Gli striscioni dei pescatori e la protesta nella valle del But: troppi limiti e poco pesce
ARTA TERME. La protesta delle lenzuola è scoppiata fra Piedim e Cedarchis in occasione dell’avvio della stagione della pesca e ha raccolto le istanze di centinaia di pescatori della valle del But e della Val d’Incarojo.
Sul ponte di Piedim dalla mattinata campeggiavano gli striscioni, espressione di un dissenso diffuso in merito a un’attività sempre meno praticata a causa della scarsità di pesci nei corsi d’acqua, dei limiti imposti lungo fiumi e torrenti vincolati dai limiti “No kill”, delle aree di ripopolamento e di quelle delle “Trote riprodotte in allevamento” dette zone Tra. Fra le scritte si leggeva: “State rovinando la pesca”, “Avete rovinato la nostra passione”, e ancora, “Meno Tra, meno divieti e più semine”.
Il But e il Chiarsò sono stati per decenni corsi d’acqua sui quali centinaia di appassionati da Sutrio a Paluzza, da Arta Terme fino a Tolmezzo, erano soliti pescare principalmente le trote fario. Le semine annuali di uova e di avannotti garantivano abbondanza di pescato, ma, poi si è disincentivata la presenza della trota fario a favore della specie alloctona della trota marmorata che, però, stenta a diffondersi, spiega Andrea Treu, presidente della società sportiva “Clap de trute”.

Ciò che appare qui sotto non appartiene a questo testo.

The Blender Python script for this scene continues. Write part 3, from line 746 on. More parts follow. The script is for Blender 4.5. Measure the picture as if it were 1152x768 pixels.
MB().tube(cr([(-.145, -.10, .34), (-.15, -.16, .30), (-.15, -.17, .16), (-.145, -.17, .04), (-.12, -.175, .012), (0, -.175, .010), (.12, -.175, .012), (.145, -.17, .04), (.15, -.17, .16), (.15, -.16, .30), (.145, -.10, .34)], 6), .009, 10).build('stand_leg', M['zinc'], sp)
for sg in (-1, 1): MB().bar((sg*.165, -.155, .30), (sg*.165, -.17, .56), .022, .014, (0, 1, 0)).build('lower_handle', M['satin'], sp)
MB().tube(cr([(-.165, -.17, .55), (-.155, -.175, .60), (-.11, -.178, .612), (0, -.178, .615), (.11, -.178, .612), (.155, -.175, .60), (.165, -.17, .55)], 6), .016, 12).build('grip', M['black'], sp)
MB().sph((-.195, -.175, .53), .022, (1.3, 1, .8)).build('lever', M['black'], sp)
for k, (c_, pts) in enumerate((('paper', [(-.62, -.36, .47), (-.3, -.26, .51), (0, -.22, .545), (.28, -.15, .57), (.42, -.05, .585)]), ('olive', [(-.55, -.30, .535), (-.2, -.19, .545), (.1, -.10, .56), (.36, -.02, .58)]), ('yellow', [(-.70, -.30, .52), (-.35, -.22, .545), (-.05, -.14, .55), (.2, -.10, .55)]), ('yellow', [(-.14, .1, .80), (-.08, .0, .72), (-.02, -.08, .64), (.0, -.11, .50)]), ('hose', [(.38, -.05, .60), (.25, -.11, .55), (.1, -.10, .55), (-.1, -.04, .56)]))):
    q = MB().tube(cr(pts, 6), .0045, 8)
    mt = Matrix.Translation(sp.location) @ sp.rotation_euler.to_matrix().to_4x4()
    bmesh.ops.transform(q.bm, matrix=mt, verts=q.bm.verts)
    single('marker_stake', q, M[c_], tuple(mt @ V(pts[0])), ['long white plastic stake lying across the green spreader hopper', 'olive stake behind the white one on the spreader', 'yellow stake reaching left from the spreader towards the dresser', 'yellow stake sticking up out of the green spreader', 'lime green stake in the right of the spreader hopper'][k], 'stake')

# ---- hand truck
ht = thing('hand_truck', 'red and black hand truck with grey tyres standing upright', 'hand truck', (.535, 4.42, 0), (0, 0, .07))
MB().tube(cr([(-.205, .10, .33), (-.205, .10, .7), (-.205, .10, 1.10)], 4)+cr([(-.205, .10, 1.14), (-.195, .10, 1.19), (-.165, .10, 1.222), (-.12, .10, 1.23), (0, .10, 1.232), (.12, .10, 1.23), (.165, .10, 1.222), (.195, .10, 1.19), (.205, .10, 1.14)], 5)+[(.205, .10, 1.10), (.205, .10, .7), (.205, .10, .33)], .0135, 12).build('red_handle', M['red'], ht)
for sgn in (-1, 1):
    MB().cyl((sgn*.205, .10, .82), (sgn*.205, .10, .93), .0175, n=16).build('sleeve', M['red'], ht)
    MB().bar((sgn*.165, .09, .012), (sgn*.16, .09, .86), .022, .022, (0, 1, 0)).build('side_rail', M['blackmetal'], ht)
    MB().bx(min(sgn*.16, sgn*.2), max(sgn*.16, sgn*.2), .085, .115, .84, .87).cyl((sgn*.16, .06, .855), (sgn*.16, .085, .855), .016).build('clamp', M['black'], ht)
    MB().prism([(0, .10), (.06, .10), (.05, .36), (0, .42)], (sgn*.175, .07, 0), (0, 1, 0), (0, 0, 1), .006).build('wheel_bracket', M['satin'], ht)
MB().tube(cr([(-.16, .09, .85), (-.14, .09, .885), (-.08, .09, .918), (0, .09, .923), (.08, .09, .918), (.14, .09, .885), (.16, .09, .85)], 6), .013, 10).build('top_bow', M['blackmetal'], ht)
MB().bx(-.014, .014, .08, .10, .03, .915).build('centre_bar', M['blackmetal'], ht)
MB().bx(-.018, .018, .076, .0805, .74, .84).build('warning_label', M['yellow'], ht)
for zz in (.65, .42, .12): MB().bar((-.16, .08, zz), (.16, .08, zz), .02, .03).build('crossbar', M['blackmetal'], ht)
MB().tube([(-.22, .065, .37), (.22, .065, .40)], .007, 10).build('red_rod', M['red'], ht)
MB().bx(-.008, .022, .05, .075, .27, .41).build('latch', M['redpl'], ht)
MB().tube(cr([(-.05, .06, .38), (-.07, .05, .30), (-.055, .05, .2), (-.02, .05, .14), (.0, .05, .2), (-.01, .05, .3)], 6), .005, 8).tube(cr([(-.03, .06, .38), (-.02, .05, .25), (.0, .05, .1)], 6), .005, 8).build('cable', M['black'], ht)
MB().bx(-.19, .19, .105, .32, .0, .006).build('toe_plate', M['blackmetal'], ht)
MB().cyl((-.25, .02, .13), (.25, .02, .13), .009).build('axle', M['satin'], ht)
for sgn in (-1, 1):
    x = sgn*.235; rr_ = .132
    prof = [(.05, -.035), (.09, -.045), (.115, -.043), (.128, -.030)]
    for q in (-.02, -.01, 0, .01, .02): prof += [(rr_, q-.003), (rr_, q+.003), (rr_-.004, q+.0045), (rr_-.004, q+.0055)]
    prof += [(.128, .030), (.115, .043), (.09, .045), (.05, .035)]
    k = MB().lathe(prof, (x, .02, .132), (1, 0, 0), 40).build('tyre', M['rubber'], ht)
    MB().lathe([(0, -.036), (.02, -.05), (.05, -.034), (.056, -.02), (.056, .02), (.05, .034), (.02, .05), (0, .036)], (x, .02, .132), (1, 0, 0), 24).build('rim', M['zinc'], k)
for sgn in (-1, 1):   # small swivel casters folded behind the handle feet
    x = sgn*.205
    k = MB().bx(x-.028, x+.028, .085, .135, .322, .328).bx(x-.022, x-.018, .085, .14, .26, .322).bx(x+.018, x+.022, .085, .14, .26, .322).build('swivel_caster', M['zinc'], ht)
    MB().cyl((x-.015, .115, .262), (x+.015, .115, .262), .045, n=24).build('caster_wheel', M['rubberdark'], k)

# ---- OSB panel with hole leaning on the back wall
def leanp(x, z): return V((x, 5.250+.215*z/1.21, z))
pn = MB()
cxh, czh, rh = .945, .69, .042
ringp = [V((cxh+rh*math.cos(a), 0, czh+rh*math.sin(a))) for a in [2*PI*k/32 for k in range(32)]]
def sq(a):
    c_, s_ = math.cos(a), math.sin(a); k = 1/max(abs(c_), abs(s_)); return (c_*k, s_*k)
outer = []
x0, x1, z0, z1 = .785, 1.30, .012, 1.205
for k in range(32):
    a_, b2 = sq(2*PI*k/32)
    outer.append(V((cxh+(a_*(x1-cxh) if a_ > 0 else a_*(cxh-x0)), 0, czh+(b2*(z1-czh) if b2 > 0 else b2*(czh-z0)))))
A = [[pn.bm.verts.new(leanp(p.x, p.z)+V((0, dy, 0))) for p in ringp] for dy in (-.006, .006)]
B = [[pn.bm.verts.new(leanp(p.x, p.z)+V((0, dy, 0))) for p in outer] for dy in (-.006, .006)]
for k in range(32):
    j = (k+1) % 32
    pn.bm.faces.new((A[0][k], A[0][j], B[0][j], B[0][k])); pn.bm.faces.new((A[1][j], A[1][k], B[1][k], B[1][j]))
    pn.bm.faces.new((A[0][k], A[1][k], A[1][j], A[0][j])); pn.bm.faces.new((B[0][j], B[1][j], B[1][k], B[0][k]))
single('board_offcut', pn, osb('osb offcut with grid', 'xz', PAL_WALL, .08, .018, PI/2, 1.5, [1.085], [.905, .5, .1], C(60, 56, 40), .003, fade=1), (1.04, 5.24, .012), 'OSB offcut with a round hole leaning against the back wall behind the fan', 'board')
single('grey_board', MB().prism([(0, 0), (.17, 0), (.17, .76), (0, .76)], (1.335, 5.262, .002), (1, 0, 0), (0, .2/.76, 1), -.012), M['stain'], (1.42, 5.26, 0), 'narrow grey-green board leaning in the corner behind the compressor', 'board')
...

«La diffusione dei cormorani – precisa Treu – ha diminuito ancor di più la presenza dei pesci e poi ci sono tante regole che limitano la pesca. Nel frattempo, però, i costi per le licenze sono aumentati e oggi il canone è passato a 70 euro. I pescatori non si sentono più seguiti dall’Ente tutela patrimonio ittico, in alcuni tratti dei corsi d’acqua non possono pescare, o non possono trattenere il pescato, non solo devono rilasciare le trote fario o iridee al di sotto dei 20 centimetri, ma anche quelle marmorate al di sotto dei 35. Siccità e centraline inoltre incidono sul patrimonio ittico. A questo punto, molti rinunciano a mantenere la licenza».